Norma sosial positif inilah yang kemudian mendorong ayah ikut aktif terlibat dalam tumbuh kembang anak. Alhasil, pemandangan ayah-ayah yang asyik hangout bareng anak di kafe jadi hal biasa.

Dampak Positif Latte Dad

Fenomena “Latte Dad” punya dampak nyata yang positif dalam kehidupan sehari-hari, berikut beberapa di antaranya.

  • Keseimbangan peran orang tua.
  • Membantu perkembangan sosial dan emosional anak hingga bisa tumbuh dengan rasa aman serta lebih percaya diri.
  • Anak belajar sejak dini kalau cinta dan pengasuhan bukan dari satu gender saja.
  • Meringankan beban ibu pasca melahirkan agar terhindar dari baby blues dan depresi.
  • Keluarga dengan peran aktif ayah menjadi lebih harmonis dan menurunkan angka perceraian.

Indonesia Masih “Sibuk” dengan Fatherless

Berdasarkan laporan data dalam The State of the World’s Fathers 2019, tercatat lebih dari 50 persen anak-anak di dunia mengalami keterlibatan ayah yang minim, termasuk Indonesia. Artinya, banyak anak tumbuh tanpa kehadiran ayah secara emosional, meski fisiknya ada.

Fakta di lapangan bahkan memperlihatkan kalau banyak anak yang memiliki ayah, tapi nggak punya ikatan emosi yang sehat. Fenomena fatherless di Indonesia sendiri umumnya dipengaruhi beberapa faktor yang antara lain sebagai berikut.
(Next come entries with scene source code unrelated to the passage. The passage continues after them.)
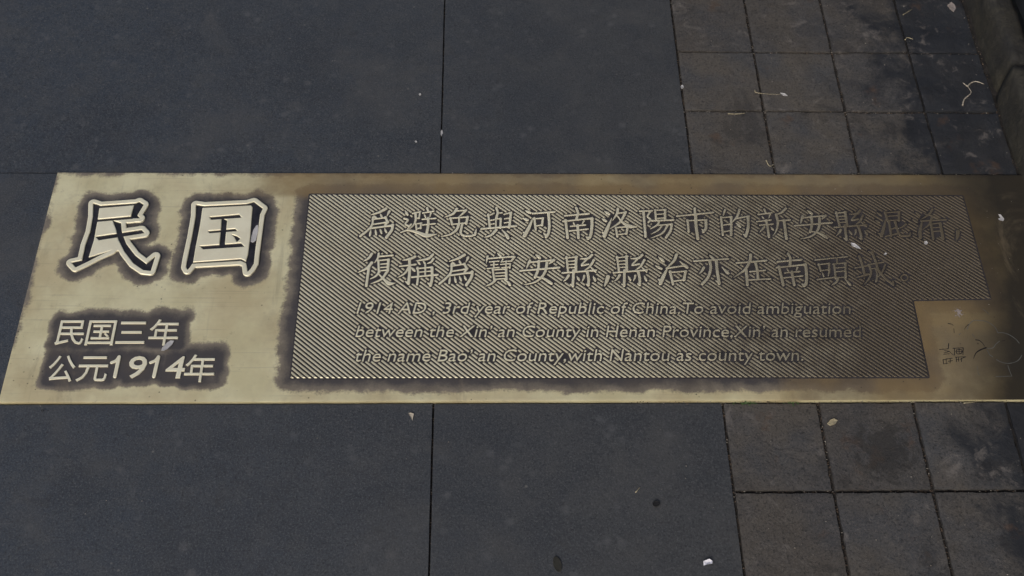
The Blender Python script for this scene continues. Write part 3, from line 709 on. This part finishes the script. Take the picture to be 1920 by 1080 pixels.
# top margin is tarnished brown from the big characters rightwards; bottom strip stays polished until it tapers out
top = sm(Y, YT - .045, YT - .028) * sm(X, -.33, -.10)
botc_ = sm(X, .33, .40)
brown = np.clip(np.maximum(top * .95, np.maximum(botc_ * .75, sm(X, .52, .6) * .7)), 0, 1)
brown = np.where((Y < .018 - .012 * sm(X, -.1, .34)) & (X < .36), 0, brown)
cx_, cy_ = G(1790, 690, ZP); gold = np.exp(-(((X - cx_) / .055) ** 2 + ((Y - .02) / .045) ** 2))
brown = np.clip(brown + sm(X, .44, .50) * .35 - gold * .30, 0, 1.2)
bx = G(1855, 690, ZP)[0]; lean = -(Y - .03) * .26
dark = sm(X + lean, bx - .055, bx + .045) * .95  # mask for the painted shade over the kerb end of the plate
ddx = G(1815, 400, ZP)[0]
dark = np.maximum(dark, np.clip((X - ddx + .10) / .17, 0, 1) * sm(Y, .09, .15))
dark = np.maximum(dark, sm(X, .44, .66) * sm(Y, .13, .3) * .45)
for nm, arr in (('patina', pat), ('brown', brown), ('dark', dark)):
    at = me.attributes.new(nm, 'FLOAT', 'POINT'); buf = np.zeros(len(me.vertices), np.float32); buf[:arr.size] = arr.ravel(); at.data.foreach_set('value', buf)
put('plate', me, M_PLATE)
# dark floor between the ribs and letters
fl = sdf_poly(panel, *np.meshgrid(PX0 + np.arange(-8, NX // 4 + 8) * CELL * 4, PY0 + np.arange(-8, NY // 4 + 8) * CELL * 4)) - .0016
put('panel_floor', mesh_from_sdf(fl, PX0 - 8 * CELL * 4, PY0 - 8 * CELL * 4, CELL * 4, ZP + .00022, ZP - .0004, .001, .0001), M_RECESS)

# ------------------------------------------------------------------ hand-drawn marks at the kerb end of the plate
def ribbon(D, z, cell=.0004, h=.00012):
    D = np.array(D); a, b = D[:, :2].min(0) - .003, D[:, :2].max(0) + .003
    nx, ny = ((b - a) / cell).astype(int) + 1
    return mesh_from_sdf(sdf_discs(D, a[0], a[1], nx, ny, cell), a[0], a[1], cell, z + h, z - .0003, .0003, .00005)
INK = ["v9 405 485 402 530;h9 315 542 398 535;t7 365 552 405 560 362 575;h7 355 588 412 582;t6 410 560 455 598",
       "h9 445 530 545 525;v8 460 535 462 595;v8 545 530 542 590;t8 480 545 530 545 525 580 485 582 480 548;h7 470 562 540 560;v7 505 535 505 585",
       "h8 350 640 395 632;v8 350 640 355 680;h7 355 680 400 672;v7 380 630 382 680;h8 395 632 440 625;h8 400 655 442 648;v8 420 630 418 672",
       "h8 470 615 570 612;v8 478 620 480 660;v7 500 622 500 655;h7 480 640 505 638;h7 515 635 560 615;v8 530 625 528 658",
       "p10 665 448 700 455 735 485 762 525;p14 765 525 710 545 665 580 640 640", "p9 945 455 905 462", "p8 400 290 440 300 455 320;v6 455 340 458 380", "p7 595 300 565 330 555 365"]
for t in INK: put('ink_mark', ribbon(strokes_to_samples(t, 1700, 550, 5.14, ZP), ZP), M_INK)
SCR = ["t7 505 400 520 385;t7 580 345 610 290 650 262 700 262 755 268 805 290 850 325 868 355 878 378",
       "t8 880 380 930 380 990 400 1050 440 1085 480", "t7 780 530 830 525 860 490 895 460", "t7 775 545 800 590 830 612",
       "t7 865 638 910 662 980 675 1050 660 1090 630 1110 595", "t7 975 695 990 740 1012 795;t7 860 802 1015 798", "t5 680 700 690 770 705 790", "t5 630 390 660 430", "t5 735 150 800 205"]
for t in SCR: put('scratched_line', ribbon(strokes_to_samples(t, 1700, 550, 5.14, ZP), ZP, .0005), M_SCRATCH)

D = []
for _ in range(46):
    a, q = random.uniform(0, 6.28), random.random() ** .7; x_, y_ = G(1798 + 13 * q * math.cos(a), 586 + 11 * q * math.sin(a), ZP); D.append((x_, y_, random.uniform(.0003, .0016) * (1.2 - q)))
o = put('dried_spill', ribbon(D, ZP, .0004, .0002), M_SMEAR); o['label'] = 'pale dried spill on the plate beside the notch of the ribbed panel'
put('pit_mark', ribbon(strokes_to_samples("t5 430 1010 436 1000 452 1000 458 1008 446 1014 436 1012 430 1010", 0, 590, 5.6, ZP), ZP), M_INK)

# ------------------------------------------------------------------ litter
def tube(name, pts, r, mat, z=.0012, lift=None, taper=True, sub=6):
    g = []
    for k, (x, y) in enumerate(pts):
        zz = z + (lift[k] if lift else 0); X_, Y_ = G(x, y, zz); g.append((X_, Y_, zz))
    P3, _ = catmull([q[:2] for q in g], [1] * len(g), .0015); s = np.linspace(0, 1, len(P3))
    zz = np.interp(s, np.linspace(0, 1, len(g)), [q[2] for q in g]); v = []; f = []; K = 6
    for i in range(len(P3)):
        a = P3[max(0, i - 1)]; b = P3[min(len(P3) - 1, i + 1)]; d = (b - a) / (np.linalg.norm(b - a) + 1e-9); n_ = np.array([-d[1], d[0]])
        rr = r * (1 - .65 * s[i] if taper else 1) * (1 + .25 * math.sin(i * 2.3))
        for k in range(K):
            t = 2 * math.pi * k / K; v.append((P3[i][0] + n_[0] * math.cos(t) * rr, P3[i][1] + n_[1] * math.cos(t) * rr, zz[i] + rr * math.sin(t)))
    for i in range(len(P3) - 1):
        for k in range(K): f.append((i * K + k, i * K + (k + 1) % K, (i + 1) * K + (k + 1) % K, (i + 1) * K + k))
    f.append(tuple(range(K))[::-1]); f.append(tuple((len(P3) - 1) * K + k for k in range(K)))
    return mesh(name, v, f, True)
def scrap(name, pts, mat, z=.001, th=.0006, curl=.0008):
    g = [G(x, y, z) for x, y in pts]; cx = sum(p[0] for p in g) / len(g); cy = sum(p[1] for p in g) / len(g); n = len(g); v = []; f = []
    for s_, zz in ((1, z + th), (1, z)):
        v.append((cx, cy, zz))
        for k, (x, y) in enumerate(g): v.append((cx + (x - cx) * .55, cy + (y - cy) * .55, zz + curl * .25 * math.sin(k * 1.7)))
        for k, (x, y) in enumerate(g): v.append((x, y, zz + curl * (.5 + .5 * math.sin(k * 2.1))))
    m = 2 * n + 1
    for k in range(n):
        k2 = (k + 1) % n
        f += [(0, 1 + k, 1 + k2), (1 + k, 1 + n + k, 1 + n + k2, 1 + k2), (m, m + 1 + k2, m + 1 + k), (m + 1 + k, m + 1 + k2, m + 1 + n + k2, m + 1 + n + k), (1 + n + k, m + 1 + n + k, m + 1 + n + k2, 1 + n + k2)]
    return mesh(name, v, f, False)
def top(name, me, mat, label, cat, group=None):
    # origin at the thing itself
    a = coords(me); c0 = a.mean(0); c0[2] = a[:, 2].min(); setco(me, a - c0); o = link(name, me, mat); o.location = c0
    return tag(o, label, cat, group)

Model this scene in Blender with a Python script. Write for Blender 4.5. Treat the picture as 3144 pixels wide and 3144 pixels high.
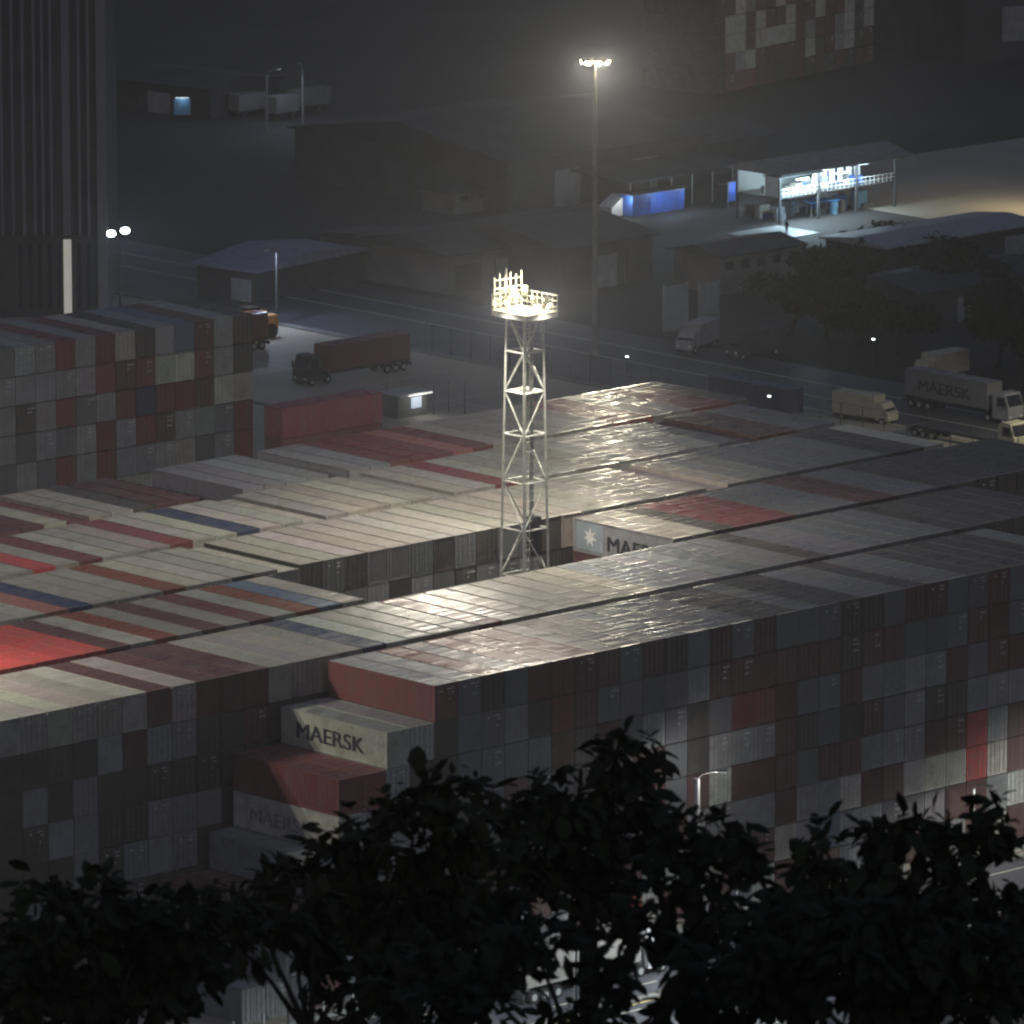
import bpy, math, random
from mathutils import Vector, Matrix
R = math.radians
rng = random.Random(7)
scene = bpy.context.scene
COL = scene.collection
for _o in list(bpy.data.objects): bpy.data.objects.remove(_o)

# ------------------------------------------------------------------ camera, sky, exposure
HC = 151.135                      # camera height over the quay
FPX, C0, PIT = 23085.57, 1572.0, 0.20128627
cam_d = bpy.data.cameras.new('camera'); cam = bpy.data.objects.new('camera', cam_d); COL.objects.link(cam)
cam.location = (0, 0, HC); cam.rotation_euler = (math.pi/2 - PIT, 0, 0)
cam_d.sensor_width = 36.0; cam_d.lens = FPX/3144*36.0
cam_d.clip_start = 1.0; cam_d.clip_end = 6000
cam_d.dof.use_dof = True; cam_d.dof.focus_distance = 640; cam_d.dof.aperture_fstop = 4.5
scene.camera = cam

world = bpy.data.worlds.new('World'); scene.world = world; world.use_nodes = True
nt = world.node_tree
sky = nt.nodes.new('ShaderNodeTexSky'); sky.sky_type = 'NISHITA'; sky.sun_disc = False
sky.sun_elevation = R(0.5); sky.sun_rotation = R(200); sky.dust_density = 2.0
bg = nt.nodes['Background']; bg.inputs['Strength'].default_value = 0.15
tint = nt.nodes.new('ShaderNodeMixRGB'); tint.blend_type = 'MULTIPLY'; tint.inputs[0].default_value = 1; tint.inputs[2].default_value = (.78, .82, 1.25, 1)
nt.links.new(sky.outputs[0], tint.inputs[1]); nt.links.new(tint.outputs[0], bg.inputs[0])

sun_d = bpy.data.lights.new('night_fill', 'SUN'); sun_d.energy = 0.11; sun_d.angle = R(12); sun_d.color = (0.86, 0.9, 1.0)  # dim fill added to brighten the walls facing the camera
sun = bpy.data.objects.new('night_fill', sun_d); COL.objects.link(sun)
sun.rotation_euler = (R(62), 0, R(22))

vs = scene.view_settings
vs.view_transform = 'Standard'; vs.look = 'None'; vs.exposure = 0.0; vs.gamma = 1.0; vs.use_curve_mapping = False
cy = scene.cycles
cy.filter_width = 2.3; cy.use_denoising = True; cy.max_bounces = 5; cy.diffuse_bounces = 2; cy.glossy_bounces = 3; cy.transmission_bounces = 3
cy.volume_bounces = 0; cy.sample_clamp_indirect = 3.0; cy.caustics_reflective = False; cy.caustics_refractive = False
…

  • Budaya patriarki yang menempatkan ayah hanya sebagai pencari nafkah.
  • Kurangnya cuti resmi untuk ayah yang membuat kesempatan mendampingi anak sejak lahir semakin berkurang.
  • Perceraian atau perpisahan sering kali membuat anak kehilangan figur ayah.
  • Jam kerja panjang membuat ayah jarang terlibat dalam aktivitas sehari-hari anak.

Pelajaran dari Fenomena Latte Dad untuk Indonesia

Indonesia bisa belajar banyak dari fenomena Latte Dad di Swedia tentang bagaimana negara dan budaya mendukung keterlibatan ayah. Beberapa langkah yang bisa dipertimbangkan masyarakat dan negara Indonesia, yaitu:

  • Memberi cuti ayah lebih panjang.
  • Mengubah mindset budaya bahwa ayah bukan hanya pencari uang tapi juga pendidik utama berdampingan dengan ibu.
  • Mengapresiasi ayah yang aktif, bukan malah mengejeknya sebagai “suami takut istri.”
  • Mengedukasi masyarakat, baik lewat media, sekolah, maupun komunitas, tentang pentingnya keterlibatan ayah untuk tumbuh kembang anak.